Translating the Serbian poet Novica Tadić typically involves a complex process of balancing poetic lineage, eccentric diction, wretched syntax, nightmarish imagery, and obscure cultural references.

In the case of the poems in this selection, namely the sparse “Sonnet of Dead Owls” and “People Who Shriek,” the task before Maja and Steven was in preserving the musicality of the lines, a priority they managed to achieve. Admittedly, images and ideas survive in a translation at the expense of a poem’s music, but the Terefs have been fortunate in finding appropriate musical equivalents for Tadić’s verse. Although the poet doesn’t usually incorporate rhyme or a set meter into his work, his poems frequently feature alliteration, predominantly consonance. Though in free verse, his poetry is formally structured. In “Sonnet of Dead Owls” and “Incantation (Against Phantoms),” Steven and Maja managed to preserve the hypnotic aspects of the poems by finding an alliterative equivalent for the refrain of the former and keeping the anaphora without losing the momentum in the repetition.
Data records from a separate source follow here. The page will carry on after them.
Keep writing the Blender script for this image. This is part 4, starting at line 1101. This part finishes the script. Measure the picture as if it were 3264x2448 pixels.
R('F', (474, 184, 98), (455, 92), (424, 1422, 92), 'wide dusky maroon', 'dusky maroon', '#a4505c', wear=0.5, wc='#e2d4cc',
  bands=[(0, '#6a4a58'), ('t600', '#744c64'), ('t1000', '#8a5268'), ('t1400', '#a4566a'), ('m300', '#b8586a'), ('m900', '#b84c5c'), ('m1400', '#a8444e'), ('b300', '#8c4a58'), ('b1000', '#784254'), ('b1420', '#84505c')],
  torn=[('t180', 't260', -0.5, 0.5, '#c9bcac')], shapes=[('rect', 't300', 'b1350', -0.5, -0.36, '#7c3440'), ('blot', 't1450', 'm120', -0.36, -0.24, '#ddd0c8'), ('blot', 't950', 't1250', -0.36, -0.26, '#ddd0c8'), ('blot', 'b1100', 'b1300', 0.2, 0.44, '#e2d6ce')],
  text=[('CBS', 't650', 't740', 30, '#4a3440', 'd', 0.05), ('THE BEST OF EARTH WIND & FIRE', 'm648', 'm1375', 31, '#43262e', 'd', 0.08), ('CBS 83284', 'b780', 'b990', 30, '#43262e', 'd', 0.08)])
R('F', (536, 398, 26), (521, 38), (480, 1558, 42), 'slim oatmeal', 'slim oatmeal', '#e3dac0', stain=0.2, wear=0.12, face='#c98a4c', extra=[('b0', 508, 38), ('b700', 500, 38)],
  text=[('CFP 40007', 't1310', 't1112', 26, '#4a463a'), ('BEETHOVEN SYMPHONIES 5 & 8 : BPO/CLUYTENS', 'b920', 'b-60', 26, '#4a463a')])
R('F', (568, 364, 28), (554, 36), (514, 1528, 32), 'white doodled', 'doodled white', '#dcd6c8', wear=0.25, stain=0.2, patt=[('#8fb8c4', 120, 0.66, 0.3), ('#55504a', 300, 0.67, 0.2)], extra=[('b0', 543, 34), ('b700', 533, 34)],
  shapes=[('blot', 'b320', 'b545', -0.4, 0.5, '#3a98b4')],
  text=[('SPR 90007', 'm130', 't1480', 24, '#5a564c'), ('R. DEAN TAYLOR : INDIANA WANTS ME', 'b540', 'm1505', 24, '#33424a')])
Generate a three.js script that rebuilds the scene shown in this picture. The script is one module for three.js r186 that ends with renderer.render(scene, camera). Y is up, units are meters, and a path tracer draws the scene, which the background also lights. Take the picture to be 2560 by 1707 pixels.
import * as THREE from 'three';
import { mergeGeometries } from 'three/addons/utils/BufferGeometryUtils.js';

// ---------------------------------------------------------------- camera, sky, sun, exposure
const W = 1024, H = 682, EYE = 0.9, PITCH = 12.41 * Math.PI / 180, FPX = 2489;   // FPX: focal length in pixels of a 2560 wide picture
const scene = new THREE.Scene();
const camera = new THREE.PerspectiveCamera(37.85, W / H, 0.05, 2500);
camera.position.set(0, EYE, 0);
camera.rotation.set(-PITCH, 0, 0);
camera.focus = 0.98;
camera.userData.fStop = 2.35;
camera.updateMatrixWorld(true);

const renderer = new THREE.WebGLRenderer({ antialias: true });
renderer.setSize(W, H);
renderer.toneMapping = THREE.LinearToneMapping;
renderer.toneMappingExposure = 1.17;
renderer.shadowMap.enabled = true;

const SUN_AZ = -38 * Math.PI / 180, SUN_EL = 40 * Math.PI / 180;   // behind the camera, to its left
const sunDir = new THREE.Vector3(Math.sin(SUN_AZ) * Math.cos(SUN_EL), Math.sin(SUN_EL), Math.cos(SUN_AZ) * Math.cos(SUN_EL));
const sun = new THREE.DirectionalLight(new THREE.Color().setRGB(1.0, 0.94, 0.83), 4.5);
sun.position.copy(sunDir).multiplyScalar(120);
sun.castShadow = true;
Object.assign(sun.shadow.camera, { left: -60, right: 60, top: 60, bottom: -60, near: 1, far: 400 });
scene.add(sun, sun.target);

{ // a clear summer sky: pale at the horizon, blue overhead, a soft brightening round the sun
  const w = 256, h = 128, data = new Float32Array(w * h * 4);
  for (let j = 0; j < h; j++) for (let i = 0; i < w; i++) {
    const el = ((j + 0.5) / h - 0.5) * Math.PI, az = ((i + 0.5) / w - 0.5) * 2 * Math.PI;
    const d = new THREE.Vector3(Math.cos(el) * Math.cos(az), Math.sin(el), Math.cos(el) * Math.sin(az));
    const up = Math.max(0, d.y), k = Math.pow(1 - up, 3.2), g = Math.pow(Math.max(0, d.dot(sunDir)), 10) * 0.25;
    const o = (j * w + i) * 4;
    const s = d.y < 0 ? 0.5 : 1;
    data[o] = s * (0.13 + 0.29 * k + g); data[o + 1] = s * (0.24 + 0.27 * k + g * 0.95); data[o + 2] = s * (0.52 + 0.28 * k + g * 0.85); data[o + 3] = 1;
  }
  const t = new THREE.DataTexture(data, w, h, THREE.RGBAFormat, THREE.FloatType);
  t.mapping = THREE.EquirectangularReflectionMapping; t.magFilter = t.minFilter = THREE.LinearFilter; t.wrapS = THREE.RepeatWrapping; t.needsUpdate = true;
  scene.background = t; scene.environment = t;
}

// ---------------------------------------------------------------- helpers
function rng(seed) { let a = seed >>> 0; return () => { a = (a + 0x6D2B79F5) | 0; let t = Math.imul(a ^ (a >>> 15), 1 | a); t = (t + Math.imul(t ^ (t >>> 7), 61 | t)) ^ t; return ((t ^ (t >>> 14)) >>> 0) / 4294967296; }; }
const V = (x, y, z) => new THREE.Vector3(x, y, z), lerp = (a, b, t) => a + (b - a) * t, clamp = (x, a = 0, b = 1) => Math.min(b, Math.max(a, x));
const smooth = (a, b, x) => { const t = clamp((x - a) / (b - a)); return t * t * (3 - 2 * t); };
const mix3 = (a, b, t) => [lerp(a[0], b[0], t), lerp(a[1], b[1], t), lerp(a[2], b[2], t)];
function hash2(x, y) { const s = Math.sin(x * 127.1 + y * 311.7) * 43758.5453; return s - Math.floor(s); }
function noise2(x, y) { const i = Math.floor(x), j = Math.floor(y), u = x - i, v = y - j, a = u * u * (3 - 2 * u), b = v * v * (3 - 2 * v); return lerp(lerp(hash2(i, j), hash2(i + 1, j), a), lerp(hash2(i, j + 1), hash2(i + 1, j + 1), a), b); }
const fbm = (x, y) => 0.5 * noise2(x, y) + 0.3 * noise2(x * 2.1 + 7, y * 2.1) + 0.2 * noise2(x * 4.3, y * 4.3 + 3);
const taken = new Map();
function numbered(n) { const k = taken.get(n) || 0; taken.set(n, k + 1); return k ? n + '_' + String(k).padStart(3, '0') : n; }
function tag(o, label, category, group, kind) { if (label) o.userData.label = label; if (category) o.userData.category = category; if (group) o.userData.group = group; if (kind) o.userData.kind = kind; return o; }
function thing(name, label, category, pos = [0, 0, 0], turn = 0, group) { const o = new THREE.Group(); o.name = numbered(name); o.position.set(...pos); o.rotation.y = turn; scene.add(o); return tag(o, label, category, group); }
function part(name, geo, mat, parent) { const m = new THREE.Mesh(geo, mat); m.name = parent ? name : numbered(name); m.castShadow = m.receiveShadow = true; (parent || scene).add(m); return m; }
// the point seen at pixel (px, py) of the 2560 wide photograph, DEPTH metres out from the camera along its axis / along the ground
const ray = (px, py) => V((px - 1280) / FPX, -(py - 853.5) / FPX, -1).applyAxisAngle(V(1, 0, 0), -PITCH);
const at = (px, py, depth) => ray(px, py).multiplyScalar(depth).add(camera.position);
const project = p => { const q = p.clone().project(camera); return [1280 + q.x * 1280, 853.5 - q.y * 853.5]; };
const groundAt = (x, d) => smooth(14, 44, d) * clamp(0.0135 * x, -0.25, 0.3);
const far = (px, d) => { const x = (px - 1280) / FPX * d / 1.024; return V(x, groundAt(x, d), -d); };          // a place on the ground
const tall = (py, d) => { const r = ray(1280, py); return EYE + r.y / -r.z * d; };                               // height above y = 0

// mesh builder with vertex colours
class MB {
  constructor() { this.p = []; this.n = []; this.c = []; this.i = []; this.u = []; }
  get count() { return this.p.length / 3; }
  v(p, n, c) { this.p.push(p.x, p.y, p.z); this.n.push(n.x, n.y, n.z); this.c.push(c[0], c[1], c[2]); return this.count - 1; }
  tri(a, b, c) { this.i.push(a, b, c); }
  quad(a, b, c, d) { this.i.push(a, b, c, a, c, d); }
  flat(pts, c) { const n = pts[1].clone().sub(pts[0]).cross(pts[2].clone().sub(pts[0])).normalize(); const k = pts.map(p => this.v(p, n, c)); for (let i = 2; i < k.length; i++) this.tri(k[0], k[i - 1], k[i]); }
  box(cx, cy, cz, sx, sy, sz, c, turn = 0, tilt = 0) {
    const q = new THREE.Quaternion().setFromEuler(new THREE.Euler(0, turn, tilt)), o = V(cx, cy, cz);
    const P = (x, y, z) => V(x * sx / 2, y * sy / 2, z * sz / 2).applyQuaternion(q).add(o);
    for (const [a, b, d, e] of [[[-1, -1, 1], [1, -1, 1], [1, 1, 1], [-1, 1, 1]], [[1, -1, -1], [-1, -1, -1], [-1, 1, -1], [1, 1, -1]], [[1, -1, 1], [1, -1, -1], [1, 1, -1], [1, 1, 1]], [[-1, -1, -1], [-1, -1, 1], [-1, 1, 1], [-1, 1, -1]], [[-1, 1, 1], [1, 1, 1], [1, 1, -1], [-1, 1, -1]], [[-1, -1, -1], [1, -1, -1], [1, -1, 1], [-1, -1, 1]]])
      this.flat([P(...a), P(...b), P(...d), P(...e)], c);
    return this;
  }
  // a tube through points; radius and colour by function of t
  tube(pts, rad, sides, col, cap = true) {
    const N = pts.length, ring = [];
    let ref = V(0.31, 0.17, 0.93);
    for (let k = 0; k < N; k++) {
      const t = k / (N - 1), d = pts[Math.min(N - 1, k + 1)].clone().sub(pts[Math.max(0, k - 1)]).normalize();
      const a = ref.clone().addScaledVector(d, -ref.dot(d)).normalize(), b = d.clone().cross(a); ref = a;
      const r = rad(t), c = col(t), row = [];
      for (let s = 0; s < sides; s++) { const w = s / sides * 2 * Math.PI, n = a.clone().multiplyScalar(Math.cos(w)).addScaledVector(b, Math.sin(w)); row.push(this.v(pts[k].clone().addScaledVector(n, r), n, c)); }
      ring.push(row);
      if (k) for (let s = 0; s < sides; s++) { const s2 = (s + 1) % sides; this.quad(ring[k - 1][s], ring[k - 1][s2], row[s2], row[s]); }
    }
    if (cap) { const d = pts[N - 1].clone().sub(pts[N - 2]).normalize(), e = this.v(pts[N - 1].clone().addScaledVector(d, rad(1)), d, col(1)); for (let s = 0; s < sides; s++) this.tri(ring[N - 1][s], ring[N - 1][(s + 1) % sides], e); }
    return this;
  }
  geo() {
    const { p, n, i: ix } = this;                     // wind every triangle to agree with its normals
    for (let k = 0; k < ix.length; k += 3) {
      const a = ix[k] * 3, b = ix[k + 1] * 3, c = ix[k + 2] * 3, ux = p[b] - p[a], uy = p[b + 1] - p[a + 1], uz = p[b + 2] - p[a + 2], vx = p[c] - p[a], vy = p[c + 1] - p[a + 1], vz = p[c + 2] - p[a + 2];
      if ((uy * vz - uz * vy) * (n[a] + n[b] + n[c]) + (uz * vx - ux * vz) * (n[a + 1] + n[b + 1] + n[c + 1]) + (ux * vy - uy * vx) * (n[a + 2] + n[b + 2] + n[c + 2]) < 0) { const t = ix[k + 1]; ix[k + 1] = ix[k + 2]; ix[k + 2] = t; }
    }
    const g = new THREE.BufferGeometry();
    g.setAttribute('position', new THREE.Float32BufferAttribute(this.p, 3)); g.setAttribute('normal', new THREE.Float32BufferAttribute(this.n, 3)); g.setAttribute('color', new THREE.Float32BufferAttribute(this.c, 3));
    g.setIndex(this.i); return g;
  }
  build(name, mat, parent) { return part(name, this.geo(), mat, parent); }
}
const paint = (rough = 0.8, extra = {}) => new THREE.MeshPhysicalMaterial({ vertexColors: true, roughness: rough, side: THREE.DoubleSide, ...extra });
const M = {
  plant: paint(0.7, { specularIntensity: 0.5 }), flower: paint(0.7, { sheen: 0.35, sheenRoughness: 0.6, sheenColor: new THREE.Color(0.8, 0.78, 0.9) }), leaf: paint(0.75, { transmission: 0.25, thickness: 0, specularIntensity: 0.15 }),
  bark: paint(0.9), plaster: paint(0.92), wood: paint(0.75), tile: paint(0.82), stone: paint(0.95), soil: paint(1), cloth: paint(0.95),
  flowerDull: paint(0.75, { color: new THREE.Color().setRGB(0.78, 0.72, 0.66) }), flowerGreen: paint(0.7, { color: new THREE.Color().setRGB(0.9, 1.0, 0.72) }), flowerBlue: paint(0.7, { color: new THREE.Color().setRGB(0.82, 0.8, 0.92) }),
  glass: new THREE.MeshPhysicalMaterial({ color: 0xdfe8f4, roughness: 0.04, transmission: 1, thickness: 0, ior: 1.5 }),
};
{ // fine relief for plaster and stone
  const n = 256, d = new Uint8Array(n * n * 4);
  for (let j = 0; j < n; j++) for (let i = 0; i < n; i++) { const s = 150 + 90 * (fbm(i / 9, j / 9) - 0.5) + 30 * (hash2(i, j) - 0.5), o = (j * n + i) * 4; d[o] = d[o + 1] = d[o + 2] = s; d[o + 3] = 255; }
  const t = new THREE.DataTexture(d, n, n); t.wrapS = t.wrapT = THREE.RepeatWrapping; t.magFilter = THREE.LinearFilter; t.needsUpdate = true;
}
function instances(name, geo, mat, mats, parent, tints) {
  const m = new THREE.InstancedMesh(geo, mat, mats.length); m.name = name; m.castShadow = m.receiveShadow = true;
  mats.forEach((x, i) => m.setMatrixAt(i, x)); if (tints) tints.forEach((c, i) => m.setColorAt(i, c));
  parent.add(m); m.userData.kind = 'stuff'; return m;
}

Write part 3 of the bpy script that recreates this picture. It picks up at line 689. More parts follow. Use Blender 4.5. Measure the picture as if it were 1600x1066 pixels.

In “Notebook, Voice,” they found a structure that maintained the formality of the original without losing the clarity of the sequence of ideas and images.

Maja and Steven do not aim to be literalists in their work. They aim instead to do what they can to make the poems sound as if they were originally written in English. Novica’s and Steven’s poetic sensibilities happen to be quite similar, in fact; Steven has a very strong ear for alliteration in his own poetry, which easily transfers in translating the Serbian poet’s musicality.